**Given task**.
Copy out all of the material exactly.

****************************************

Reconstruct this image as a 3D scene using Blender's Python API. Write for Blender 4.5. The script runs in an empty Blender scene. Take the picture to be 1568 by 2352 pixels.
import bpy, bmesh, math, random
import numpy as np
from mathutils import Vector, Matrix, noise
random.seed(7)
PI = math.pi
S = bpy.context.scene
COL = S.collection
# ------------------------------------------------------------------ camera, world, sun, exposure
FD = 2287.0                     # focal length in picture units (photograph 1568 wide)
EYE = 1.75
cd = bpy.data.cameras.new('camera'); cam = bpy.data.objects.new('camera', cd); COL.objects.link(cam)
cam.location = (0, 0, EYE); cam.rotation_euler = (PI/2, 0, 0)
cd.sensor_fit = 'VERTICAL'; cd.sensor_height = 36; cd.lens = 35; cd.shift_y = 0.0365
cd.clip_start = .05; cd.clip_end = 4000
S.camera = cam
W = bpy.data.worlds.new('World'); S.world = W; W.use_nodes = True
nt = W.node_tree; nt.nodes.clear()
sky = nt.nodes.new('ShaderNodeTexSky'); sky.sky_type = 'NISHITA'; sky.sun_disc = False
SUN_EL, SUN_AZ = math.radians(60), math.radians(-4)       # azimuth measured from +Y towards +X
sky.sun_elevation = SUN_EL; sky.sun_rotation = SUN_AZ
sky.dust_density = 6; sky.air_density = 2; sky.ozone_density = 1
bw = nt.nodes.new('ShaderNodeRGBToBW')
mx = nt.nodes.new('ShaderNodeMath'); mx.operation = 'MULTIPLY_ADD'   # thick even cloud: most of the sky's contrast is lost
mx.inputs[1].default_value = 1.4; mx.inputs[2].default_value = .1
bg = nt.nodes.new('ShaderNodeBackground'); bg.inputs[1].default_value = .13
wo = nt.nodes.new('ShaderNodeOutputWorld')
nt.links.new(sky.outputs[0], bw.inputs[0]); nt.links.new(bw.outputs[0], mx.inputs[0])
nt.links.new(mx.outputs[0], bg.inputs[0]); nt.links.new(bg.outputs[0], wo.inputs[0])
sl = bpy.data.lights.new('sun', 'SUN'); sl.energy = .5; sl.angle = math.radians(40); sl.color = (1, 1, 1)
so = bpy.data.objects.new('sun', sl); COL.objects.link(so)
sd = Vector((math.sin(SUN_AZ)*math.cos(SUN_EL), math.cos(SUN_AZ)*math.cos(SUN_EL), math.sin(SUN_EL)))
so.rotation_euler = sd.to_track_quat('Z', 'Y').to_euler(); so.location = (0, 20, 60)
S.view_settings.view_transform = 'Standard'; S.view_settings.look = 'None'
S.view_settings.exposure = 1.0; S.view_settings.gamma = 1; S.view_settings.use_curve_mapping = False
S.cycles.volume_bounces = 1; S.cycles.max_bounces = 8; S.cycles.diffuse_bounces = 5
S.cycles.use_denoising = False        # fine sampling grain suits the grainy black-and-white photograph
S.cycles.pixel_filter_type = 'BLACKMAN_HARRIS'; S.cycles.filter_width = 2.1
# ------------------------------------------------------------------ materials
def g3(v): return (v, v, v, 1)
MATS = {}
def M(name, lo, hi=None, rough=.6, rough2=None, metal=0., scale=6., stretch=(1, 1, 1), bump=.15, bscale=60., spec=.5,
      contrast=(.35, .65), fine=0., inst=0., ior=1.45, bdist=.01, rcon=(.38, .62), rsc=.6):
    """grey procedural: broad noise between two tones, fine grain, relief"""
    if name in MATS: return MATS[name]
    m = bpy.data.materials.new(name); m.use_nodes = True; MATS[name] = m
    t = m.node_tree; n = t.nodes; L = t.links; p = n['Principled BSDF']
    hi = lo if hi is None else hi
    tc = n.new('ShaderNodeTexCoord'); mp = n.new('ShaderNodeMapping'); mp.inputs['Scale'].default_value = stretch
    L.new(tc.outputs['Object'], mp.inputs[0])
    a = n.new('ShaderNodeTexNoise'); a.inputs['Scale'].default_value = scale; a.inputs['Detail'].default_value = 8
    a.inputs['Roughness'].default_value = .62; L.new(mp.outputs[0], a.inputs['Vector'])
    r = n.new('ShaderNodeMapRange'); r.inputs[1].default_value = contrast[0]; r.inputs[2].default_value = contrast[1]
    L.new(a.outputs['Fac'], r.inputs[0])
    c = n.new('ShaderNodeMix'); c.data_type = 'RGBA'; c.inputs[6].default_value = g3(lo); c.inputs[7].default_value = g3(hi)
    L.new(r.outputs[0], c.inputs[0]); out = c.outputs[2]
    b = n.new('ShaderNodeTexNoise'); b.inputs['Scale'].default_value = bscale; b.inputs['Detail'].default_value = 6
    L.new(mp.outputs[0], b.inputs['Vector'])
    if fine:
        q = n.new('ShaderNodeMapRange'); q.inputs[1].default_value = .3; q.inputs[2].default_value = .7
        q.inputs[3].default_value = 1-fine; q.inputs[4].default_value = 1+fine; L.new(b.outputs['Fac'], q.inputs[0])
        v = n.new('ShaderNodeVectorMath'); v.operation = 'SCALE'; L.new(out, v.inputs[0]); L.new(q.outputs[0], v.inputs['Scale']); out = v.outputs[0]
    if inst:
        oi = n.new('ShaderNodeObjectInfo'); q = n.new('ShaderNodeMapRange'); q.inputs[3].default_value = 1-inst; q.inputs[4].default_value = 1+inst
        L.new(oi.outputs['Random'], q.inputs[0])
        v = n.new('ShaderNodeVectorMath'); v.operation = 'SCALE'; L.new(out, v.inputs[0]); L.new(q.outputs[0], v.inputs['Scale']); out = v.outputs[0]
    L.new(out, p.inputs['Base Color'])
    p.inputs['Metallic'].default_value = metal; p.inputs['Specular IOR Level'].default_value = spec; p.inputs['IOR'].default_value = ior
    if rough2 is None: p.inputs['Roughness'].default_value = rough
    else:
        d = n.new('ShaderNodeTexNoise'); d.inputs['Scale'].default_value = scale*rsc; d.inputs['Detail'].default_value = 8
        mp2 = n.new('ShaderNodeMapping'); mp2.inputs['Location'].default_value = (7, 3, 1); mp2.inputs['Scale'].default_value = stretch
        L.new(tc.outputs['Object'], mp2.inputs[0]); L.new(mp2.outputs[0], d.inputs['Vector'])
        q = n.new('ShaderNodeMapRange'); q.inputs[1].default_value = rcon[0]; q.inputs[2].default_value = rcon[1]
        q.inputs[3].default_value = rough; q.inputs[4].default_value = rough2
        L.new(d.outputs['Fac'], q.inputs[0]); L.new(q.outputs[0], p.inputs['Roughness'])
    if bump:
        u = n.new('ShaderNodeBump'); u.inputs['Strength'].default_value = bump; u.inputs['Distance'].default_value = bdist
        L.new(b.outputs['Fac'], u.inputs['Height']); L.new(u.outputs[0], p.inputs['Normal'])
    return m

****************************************

**Exercise answer**.
Reconstruct this image as a 3D scene using Blender's Python API. Write for Blender 4.5. The script runs in an empty Blender scene. Take the picture to be 1568 by 2352 pixels.
import bpy, bmesh, math, random
import numpy as np
from mathutils import Vector, Matrix, noise
random.seed(7)
PI = math.pi
S = bpy.context.scene
COL = S.collection
# ------------------------------------------------------------------ camera, world, sun, exposure
FD = 2287.0                     # focal length in picture units (photograph 1568 wide)
EYE = 1.75
cd = bpy.data.cameras.new('camera'); cam = bpy.data.objects.new('camera', cd); COL.objects.link(cam)
cam.location = (0, 0, EYE); cam.rotation_euler = (PI/2, 0, 0)
cd.sensor_fit = 'VERTICAL'; cd.sensor_height = 36; cd.lens = 35; cd.shift_y = 0.0365
cd.clip_start = .05; cd.clip_end = 4000
S.camera = cam
W = bpy.data.worlds.new('World'); S.world = W; W.use_nodes = True
nt = W.node_tree; nt.nodes.clear()
sky = nt.nodes.new('ShaderNodeTexSky'); sky.sky_type = 'NISHITA'; sky.sun_disc = False
SUN_EL, SUN_AZ = math.radians(60), math.radians(-4)       # azimuth measured from +Y towards +X
sky.sun_elevation = SUN_EL; sky.sun_rotation = SUN_AZ
sky.dust_density = 6; sky.air_density = 2; sky.ozone_density = 1
bw = nt.nodes.new('ShaderNodeRGBToBW')
mx = nt.nodes.new('ShaderNodeMath'); mx.operation = 'MULTIPLY_ADD'   # thick even cloud: most of the sky's contrast is lost
mx.inputs[1].default_value = 1.4; mx.inputs[2].default_value = .1
bg = nt.nodes.new('ShaderNodeBackground'); bg.inputs[1].default_value = .13
wo = nt.nodes.new('ShaderNodeOutputWorld')
nt.links.new(sky.outputs[0], bw.inputs[0]); nt.links.new(bw.outputs[0], mx.inputs[0])
nt.links.new(mx.outputs[0], bg.inputs[0]); nt.links.new(bg.outputs[0], wo.inputs[0])
sl = bpy.data.lights.new('sun', 'SUN'); sl.energy = .5; sl.angle = math.radians(40); sl.color = (1, 1, 1)
so = bpy.data.objects.new('sun', sl); COL.objects.link(so)
sd = Vector((math.sin(SUN_AZ)*math.cos(SUN_EL), math.cos(SUN_AZ)*math.cos(SUN_EL), math.sin(SUN_EL)))
so.rotation_euler = sd.to_track_quat('Z', 'Y').to_euler(); so.location = (0, 20, 60)
S.view_settings.view_transform = 'Standard'; S.view_settings.look = 'None'
S.view_settings.exposure = 1.0; S.view_settings.gamma = 1; S.view_settings.use_curve_mapping = False
S.cycles.volume_bounces = 1; S.cycles.max_bounces = 8; S.cycles.diffuse_bounces = 5
S.cycles.use_denoising = False        # fine sampling grain suits the grainy black-and-white photograph
S.cycles.pixel_filter_type = 'BLACKMAN_HARRIS'; S.cycles.filter_width = 2.1
# ------------------------------------------------------------------ materials
def g3(v): return (v, v, v, 1)
MATS = {}
def M(name, lo, hi=None, rough=.6, rough2=None, metal=0., scale=6., stretch=(1, 1, 1), bump=.15, bscale=60., spec=.5,
      contrast=(.35, .65), fine=0., inst=0., ior=1.45, bdist=.01, rcon=(.38, .62), rsc=.6):
    """grey procedural: broad noise between two tones, fine grain, relief"""
    if name in MATS: return MATS[name]
    m = bpy.data.materials.new(name); m.use_nodes = True; MATS[name] = m
    t = m.node_tree; n = t.nodes; L = t.links; p = n['Principled BSDF']
    hi = lo if hi is None else hi
    tc = n.new('ShaderNodeTexCoord'); mp = n.new('ShaderNodeMapping'); mp.inputs['Scale'].default_value = stretch
    L.new(tc.outputs['Object'], mp.inputs[0])
    a = n.new('ShaderNodeTexNoise'); a.inputs['Scale'].default_value = scale; a.inputs['Detail'].default_value = 8
    a.inputs['Roughness'].default_value = .62; L.new(mp.outputs[0], a.inputs['Vector'])
    r = n.new('ShaderNodeMapRange'); r.inputs[1].default_value = contrast[0]; r.inputs[2].default_value = contrast[1]
    L.new(a.outputs['Fac'], r.inputs[0])
    c = n.new('ShaderNodeMix'); c.data_type = 'RGBA'; c.inputs[6].default_value = g3(lo); c.inputs[7].default_value = g3(hi)
    L.new(r.outputs[0], c.inputs[0]); out = c.outputs[2]
    b = n.new('ShaderNodeTexNoise'); b.inputs['Scale'].default_value = bscale; b.inputs['Detail'].default_value = 6
    L.new(mp.outputs[0], b.inputs['Vector'])
    if fine:
        q = n.new('ShaderNodeMapRange'); q.inputs[1].default_value = .3; q.inputs[2].default_value = .7
        q.inputs[3].default_value = 1-fine; q.inputs[4].default_value = 1+fine; L.new(b.outputs['Fac'], q.inputs[0])
        v = n.new('ShaderNodeVectorMath'); v.operation = 'SCALE'; L.new(out, v.inputs[0]); L.new(q.outputs[0], v.inputs['Scale']); out = v.outputs[0]
    if inst:
        oi = n.new('ShaderNodeObjectInfo'); q = n.new('ShaderNodeMapRange'); q.inputs[3].default_value = 1-inst; q.inputs[4].default_value = 1+inst
        L.new(oi.outputs['Random'], q.inputs[0])
        v = n.new('ShaderNodeVectorMath'); v.operation = 'SCALE'; L.new(out, v.inputs[0]); L.new(q.outputs[0], v.inputs['Scale']); out = v.outputs[0]
    L.new(out, p.inputs['Base Color'])
    p.inputs['Metallic'].default_value = metal; p.inputs['Specular IOR Level'].default_value = spec; p.inputs['IOR'].default_value = ior
    if rough2 is None: p.inputs['Roughness'].default_value = rough
    else:
        d = n.new('ShaderNodeTexNoise'); d.inputs['Scale'].default_value = scale*rsc; d.inputs['Detail'].default_value = 8
        mp2 = n.new('ShaderNodeMapping'); mp2.inputs['Location'].default_value = (7, 3, 1); mp2.inputs['Scale'].default_value = stretch
        L.new(tc.outputs['Object'], mp2.inputs[0]); L.new(mp2.outputs[0], d.inputs['Vector'])
        q = n.new('ShaderNodeMapRange'); q.inputs[1].default_value = rcon[0]; q.inputs[2].default_value = rcon[1]
        q.inputs[3].default_value = rough; q.inputs[4].default_value = rough2
        L.new(d.outputs['Fac'], q.inputs[0]); L.new(q.outputs[0], p.inputs['Roughness'])
    if bump:
        u = n.new('ShaderNodeBump'); u.inputs['Strength'].default_value = bump; u.inputs['Distance'].default_value = bdist
        L.new(b.outputs['Fac'], u.inputs['Height']); L.new(u.outputs[0], p.inputs['Normal'])
    return m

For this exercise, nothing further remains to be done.